WORK TO COMPLETE
Every entry below should be transcribed exactly; pictures stay out of the copy.

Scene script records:
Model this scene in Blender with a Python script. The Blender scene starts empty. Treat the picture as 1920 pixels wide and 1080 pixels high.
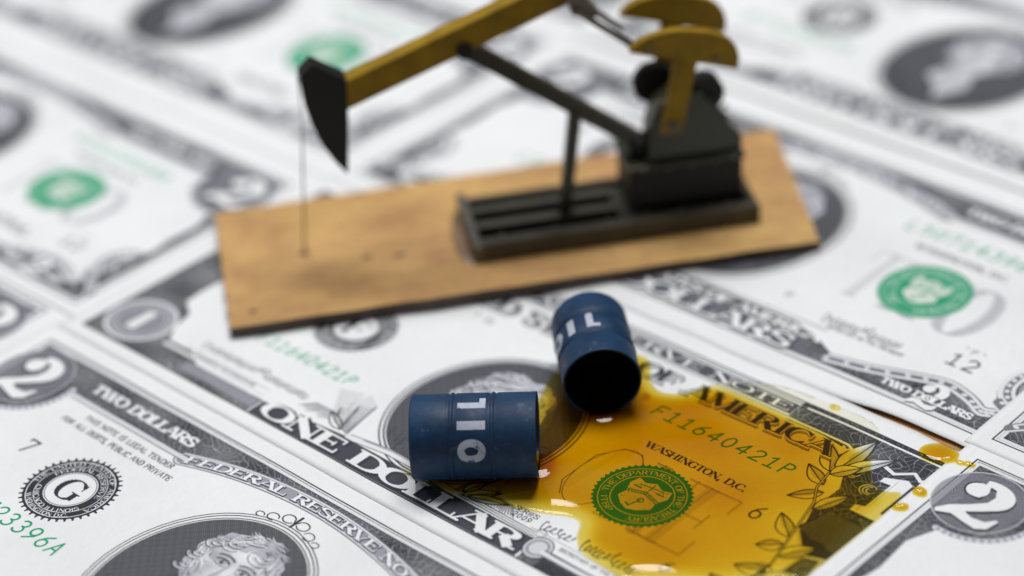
import bpy, bmesh, math, random
import numpy as np
from mathutils import Vector, Matrix
# One Blender unit is 100 mm; everything below is given in millimetres and scaled by MM.
MM = 0.01
sc = bpy.context.scene
sc.unit_settings.system = 'METRIC'; sc.unit_settings.scale_length = 0.1
# ---------------------------------------------------------------- camera
cam = bpy.data.cameras.new('camera'); camo = bpy.data.objects.new('camera', cam); sc.collection.objects.link(camo)
R_ = Vector((0.73730471, 0.67351098, -0.05258075)); U_ = Vector((-0.32726483, 0.42418269, 0.8443736)); F_ = Vector((-0.59099873, 0.6053528, -0.53316834))
CP = Vector((306.46775, -195.20245, 225.20166))*MM
camo.matrix_world = Matrix(((R_.x, U_.x, -F_.x, CP.x), (R_.y, U_.y, -F_.y, CP.y), (R_.z, U_.z, -F_.z, CP.z), (0, 0, 0, 1)))
cam.sensor_width = 36; cam.lens = 4312.21/1920*36; cam.clip_start = .05; cam.clip_end = 200
cam.dof.use_dof = True; cam.dof.focus_distance = 372*MM; cam.dof.aperture_fstop = cam.lens/1000/(13.0*MM); cam.dof.aperture_blades = 0
sc.camera = camo
# ---------------------------------------------------------------- light
wd = bpy.data.worlds.new('World'); sc.world = wd; wd.use_nodes = True
bg = wd.node_tree.nodes['Background']; bg.inputs[0].default_value = (.90, .95, 1.0, 1); bg.inputs[1].default_value = .15
def area(name, loc, aim, sx, sy, power, col=(1, 1, 1)):
    l = bpy.data.lights.new(name, 'AREA'); l.shape = 'RECTANGLE'; l.size = sx; l.size_y = sy; l.energy = power; l.color = col
    o = bpy.data.objects.new(name, l); sc.collection.objects.link(o); o.location = loc
    o.rotation_euler = (Vector(aim)-Vector(loc)).to_track_quat('-Z', 'Y').to_euler(); return o
area('softbox_overhead', (-.2, 1.9, 6.8), (.6, .6, 0), 3.8, 3.0, 490, (.985, .985, 1))
area('softbox_left', (-4.6, -.6, 4.2), (.5, .2, 0), 2.0, 2.0, 75, (.93, .97, 1))
sc.view_settings.view_transform = 'Standard'; sc.view_settings.look = 'None'; sc.view_settings.exposure = 0; sc.view_settings.gamma = 1
sc.render.engine = 'CYCLES'; sc.cycles.transparent_max_bounces = 24; sc.cycles.max_bounces = 10

# ---------------------------------------------------------------- helpers
def tag(o, label=None, cat=None, group=None, kind=None):
    if label: o['label'] = label
    if cat: o['category'] = cat
    if group: o['group'] = group
    if kind: o['kind'] = kind
    return o
def link(name, me, mat=None, parent=None, smooth=False):
    o = bpy.data.objects.new(name, me); sc.collection.objects.link(o)
    if mat: me.materials.append(mat)
    if parent: o.parent = parent
    if smooth:
        for p in me.polygons: p.use_smooth = True
    return o
def empty(name, loc=(0, 0, 0)):
    o = bpy.data.objects.new(name, None); sc.collection.objects.link(o); o.location = loc; o.empty_display_size = .1; return o
def mat(name, base, rough=.5, metal=0., noise=0., nscale=30., bump=0., bscale=80., spec=.5, coat=0.):
    m = bpy.data.materials.new(name); m.use_nodes = True; nt = m.node_tree; b = nt.nodes['Principled BSDF']
    b.inputs['Base Color'].default_value = (*base, 1); b.inputs['Roughness'].default_value = rough; b.inputs['Metallic'].default_value = metal
    b.inputs['Specular IOR Level'].default_value = spec; b.inputs['Coat Weight'].default_value = coat
    tc = nt.nodes.new('ShaderNodeTexCoord')
    if noise:
        n = nt.nodes.new('ShaderNodeTexNoise'); n.inputs['Scale'].default_value = nscale; n.inputs['Detail'].default_value = 6; n.inputs['Roughness'].default_value = .65
        nt.links.new(tc.outputs['Object'], n.inputs['Vector'])
        r = nt.nodes.new('ShaderNodeValToRGB'); r.color_ramp.elements[0].position = .3; r.color_ramp.elements[1].position = .75
        r.color_ramp.elements[0].color = (*[c*(1-noise) for c in base], 1); r.color_ramp.elements[1].color = (*[min(1, c*(1+noise)) for c in base], 1)
        nt.links.new(n.outputs['Fac'], r.inputs['Fac']); nt.links.new(r.outputs['Color'], b.inputs['Base Color'])
    if bump:
        n = nt.nodes.new('ShaderNodeTexNoise'); n.inputs['Scale'].default_value = bscale; n.inputs['Detail'].default_value = 4
        nt.links.new(tc.outputs['Object'], n.inputs['Vector']); bp = nt.nodes.new('ShaderNodeBump'); bp.inputs['Strength'].default_value = bump; bp.inputs['Distance'].default_value = .002
        nt.links.new(n.outputs['Fac'], bp.inputs['Height']); nt.links.new(bp.outputs['Normal'], b.inputs['Normal'])
    return m
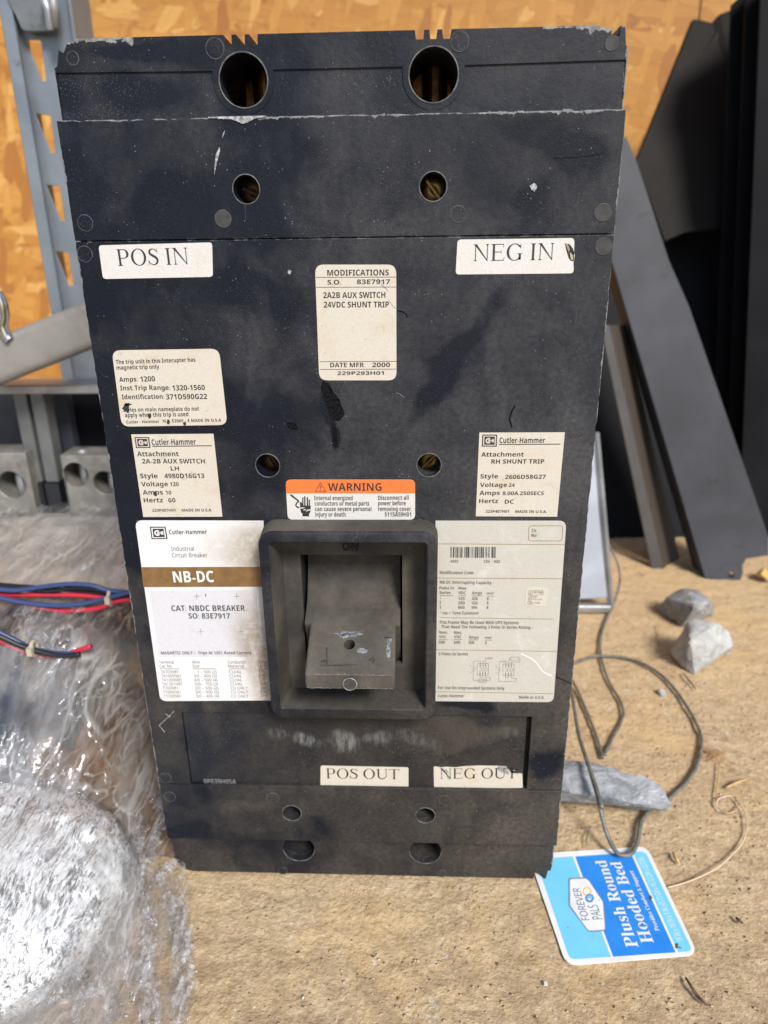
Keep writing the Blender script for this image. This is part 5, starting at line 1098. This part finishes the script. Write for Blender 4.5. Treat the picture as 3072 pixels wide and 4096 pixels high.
def grit(name, n, mat, r0, r1, seed, label, reg=(-.14,.34,-.12,.42)):
    rnd = random.Random(seed); m = MB(); ico = [Vector(v) for v in ((0,0,1),(.9,0,.3),(.28,.85,.3),(-.72,.53,.3),(-.72,-.53,.3),(.28,-.85,.3),(0,0,-.6))]; fs = [(0,1,2),(0,2,3),(0,3,4),(0,4,5),(0,5,1),(6,2,1),(6,3,2),(6,4,3),(6,5,4),(6,1,5)]
    k = 0
    while k < n:
        x_ = rnd.uniform(reg[0], reg[1]); y_ = reg[2]+(reg[3]-reg[2])*rnd.random()**1.5
        if -.108 < x_ < .108 and 0 < y_ < .14: continue
        if .09 < x_ < .172 and -.05 < y_ < .035: continue
        r_ = r0+(r1-r0)*rnd.random()**3; a = rnd.uniform(0, 6.28); Rz = Matrix.Rotation(a, 3, 'Z'); sc = Vector((rnd.uniform(.6,1.5), rnd.uniform(.6,1), rnd.uniform(.3,.7)))*r_
        m.add([Vector((x_, y_, .0001)) + Rz @ Vector((v.x*sc.x, v.y*sc.y, v.z*sc.z)) for v in ico], fs); k += 1
    tag(m.build(name, mat, None, True), label, 'grit', kind='stuff')
grit('grit', 9000, M_GRIT, .0002, .0011, 1, 'fine tan grit scattered over the board floor')
grit('dark_crumbs', 260, M_DARKGRIT, .0002, .0010, 2, 'fine dark brown crumbs scattered over the floor')
grit('pale_crumbs', 260, M_PALEGRIT, .0002, .0012, 3, 'pale dust crumbs scattered over the floor')
m = MB(); q = QN(283,1297,.001); m.box(tuple(q+Vector((-.0008,-.0007,0))), tuple(q+Vector((.0008,.0009,.0008)))); tag(m.build('white_chip', M_PALEGRIT), 'tiny square white chip on the floor left of and below the tag', 'chip')
m = MB(); q = Q(1625,170,.006); vs = [q+Vector((.009*math.cos(a)*(.8+.4*random.random()), .010*math.sin(a), .004*math.sin(a*2))) for a in [i*.785 for i in range(8)]]; m.add(vs+[q+Vector((0,0,.008))], [(i,(i+1)%8,8) for i in range(8)]+[tuple(range(8))[::-1]]); tag(m.build('dry_leaf', simple('leaf_yellow', (.50,.34,.10), .6)), 'curled yellow dry leaf at the right edge below the dark channel', 'leaf')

SOLUTION TO THE EXERCISE
Model this scene in Blender with a Python script. The Blender scene starts empty. Treat the picture as 1920 pixels wide and 1080 pixels high.
import bpy, bmesh, math, random
import numpy as np
from mathutils import Vector, Matrix
# One Blender unit is 100 mm; everything below is given in millimetres and scaled by MM.
MM = 0.01
sc = bpy.context.scene
sc.unit_settings.system = 'METRIC'; sc.unit_settings.scale_length = 0.1
# ---------------------------------------------------------------- camera
cam = bpy.data.cameras.new('camera'); camo = bpy.data.objects.new('camera', cam); sc.collection.objects.link(camo)
R_ = Vector((0.73730471, 0.67351098, -0.05258075)); U_ = Vector((-0.32726483, 0.42418269, 0.8443736)); F_ = Vector((-0.59099873, 0.6053528, -0.53316834))
CP = Vector((306.46775, -195.20245, 225.20166))*MM
camo.matrix_world = Matrix(((R_.x, U_.x, -F_.x, CP.x), (R_.y, U_.y, -F_.y, CP.y), (R_.z, U_.z, -F_.z, CP.z), (0, 0, 0, 1)))
cam.sensor_width = 36; cam.lens = 4312.21/1920*36; cam.clip_start = .05; cam.clip_end = 200
cam.dof.use_dof = True; cam.dof.focus_distance = 372*MM; cam.dof.aperture_fstop = cam.lens/1000/(13.0*MM); cam.dof.aperture_blades = 0
sc.camera = camo
# ---------------------------------------------------------------- light
wd = bpy.data.worlds.new('World'); sc.world = wd; wd.use_nodes = True
bg = wd.node_tree.nodes['Background']; bg.inputs[0].default_value = (.90, .95, 1.0, 1); bg.inputs[1].default_value = .15
def area(name, loc, aim, sx, sy, power, col=(1, 1, 1)):
    l = bpy.data.lights.new(name, 'AREA'); l.shape = 'RECTANGLE'; l.size = sx; l.size_y = sy; l.energy = power; l.color = col
    o = bpy.data.objects.new(name, l); sc.collection.objects.link(o); o.location = loc
    o.rotation_euler = (Vector(aim)-Vector(loc)).to_track_quat('-Z', 'Y').to_euler(); return o
area('softbox_overhead', (-.2, 1.9, 6.8), (.6, .6, 0), 3.8, 3.0, 490, (.985, .985, 1))
area('softbox_left', (-4.6, -.6, 4.2), (.5, .2, 0), 2.0, 2.0, 75, (.93, .97, 1))
sc.view_settings.view_transform = 'Standard'; sc.view_settings.look = 'None'; sc.view_settings.exposure = 0; sc.view_settings.gamma = 1
sc.render.engine = 'CYCLES'; sc.cycles.transparent_max_bounces = 24; sc.cycles.max_bounces = 10

# ---------------------------------------------------------------- helpers
def tag(o, label=None, cat=None, group=None, kind=None):
    if label: o['label'] = label
    if cat: o['category'] = cat
    if group: o['group'] = group
    if kind: o['kind'] = kind
    return o
def link(name, me, mat=None, parent=None, smooth=False):
    o = bpy.data.objects.new(name, me); sc.collection.objects.link(o)
    if mat: me.materials.append(mat)
    if parent: o.parent = parent
    if smooth:
        for p in me.polygons: p.use_smooth = True
    return o
def empty(name, loc=(0, 0, 0)):
    o = bpy.data.objects.new(name, None); sc.collection.objects.link(o); o.location = loc; o.empty_display_size = .1; return o
def mat(name, base, rough=.5, metal=0., noise=0., nscale=30., bump=0., bscale=80., spec=.5, coat=0.):
    m = bpy.data.materials.new(name); m.use_nodes = True; nt = m.node_tree; b = nt.nodes['Principled BSDF']
    b.inputs['Base Color'].default_value = (*base, 1); b.inputs['Roughness'].default_value = rough; b.inputs['Metallic'].default_value = metal
    b.inputs['Specular IOR Level'].default_value = spec; b.inputs['Coat Weight'].default_value = coat
    tc = nt.nodes.new('ShaderNodeTexCoord')
    if noise:
        n = nt.nodes.new('ShaderNodeTexNoise'); n.inputs['Scale'].default_value = nscale; n.inputs['Detail'].default_value = 6; n.inputs['Roughness'].default_value = .65
        nt.links.new(tc.outputs['Object'], n.inputs['Vector'])
        r = nt.nodes.new('ShaderNodeValToRGB'); r.color_ramp.elements[0].position = .3; r.color_ramp.elements[1].position = .75
        r.color_ramp.elements[0].color = (*[c*(1-noise) for c in base], 1); r.color_ramp.elements[1].color = (*[min(1, c*(1+noise)) for c in base], 1)
        nt.links.new(n.outputs['Fac'], r.inputs['Fac']); nt.links.new(r.outputs['Color'], b.inputs['Base Color'])
    if bump:
        n = nt.nodes.new('ShaderNodeTexNoise'); n.inputs['Scale'].default_value = bscale; n.inputs['Detail'].default_value = 4
        nt.links.new(tc.outputs['Object'], n.inputs['Vector']); bp = nt.nodes.new('ShaderNodeBump'); bp.inputs['Strength'].default_value = bump; bp.inputs['Distance'].default_value = .002
        nt.links.new(n.outputs['Fac'], bp.inputs['Height']); nt.links.new(bp.outputs['Normal'], b.inputs['Normal'])
    return m
Keep writing the Blender script for this image. This is part 5, starting at line 1098. This part finishes the script. Write for Blender 4.5. Treat the picture as 3072 pixels wide and 4096 pixels high.
def grit(name, n, mat, r0, r1, seed, label, reg=(-.14,.34,-.12,.42)):
    rnd = random.Random(seed); m = MB(); ico = [Vector(v) for v in ((0,0,1),(.9,0,.3),(.28,.85,.3),(-.72,.53,.3),(-.72,-.53,.3),(.28,-.85,.3),(0,0,-.6))]; fs = [(0,1,2),(0,2,3),(0,3,4),(0,4,5),(0,5,1),(6,2,1),(6,3,2),(6,4,3),(6,5,4),(6,1,5)]
    k = 0
    while k < n:
        x_ = rnd.uniform(reg[0], reg[1]); y_ = reg[2]+(reg[3]-reg[2])*rnd.random()**1.5
        if -.108 < x_ < .108 and 0 < y_ < .14: continue
        if .09 < x_ < .172 and -.05 < y_ < .035: continue
        r_ = r0+(r1-r0)*rnd.random()**3; a = rnd.uniform(0, 6.28); Rz = Matrix.Rotation(a, 3, 'Z'); sc = Vector((rnd.uniform(.6,1.5), rnd.uniform(.6,1), rnd.uniform(.3,.7)))*r_
        m.add([Vector((x_, y_, .0001)) + Rz @ Vector((v.x*sc.x, v.y*sc.y, v.z*sc.z)) for v in ico], fs); k += 1
    tag(m.build(name, mat, None, True), label, 'grit', kind='stuff')
grit('grit', 9000, M_GRIT, .0002, .0011, 1, 'fine tan grit scattered over the board floor')
grit('dark_crumbs', 260, M_DARKGRIT, .0002, .0010, 2, 'fine dark brown crumbs scattered over the floor')
grit('pale_crumbs', 260, M_PALEGRIT, .0002, .0012, 3, 'pale dust crumbs scattered over the floor')
m = MB(); q = QN(283,1297,.001); m.box(tuple(q+Vector((-.0008,-.0007,0))), tuple(q+Vector((.0008,.0009,.0008)))); tag(m.build('white_chip', M_PALEGRIT), 'tiny square white chip on the floor left of and below the tag', 'chip')
m = MB(); q = Q(1625,170,.006); vs = [q+Vector((.009*math.cos(a)*(.8+.4*random.random()), .010*math.sin(a), .004*math.sin(a*2))) for a in [i*.785 for i in range(8)]]; m.add(vs+[q+Vector((0,0,.008))], [(i,(i+1)%8,8) for i in range(8)]+[tuple(range(8))[::-1]]); tag(m.build('dry_leaf', simple('leaf_yellow', (.50,.34,.10), .6)), 'curled yellow dry leaf at the right edge below the dark channel', 'leaf')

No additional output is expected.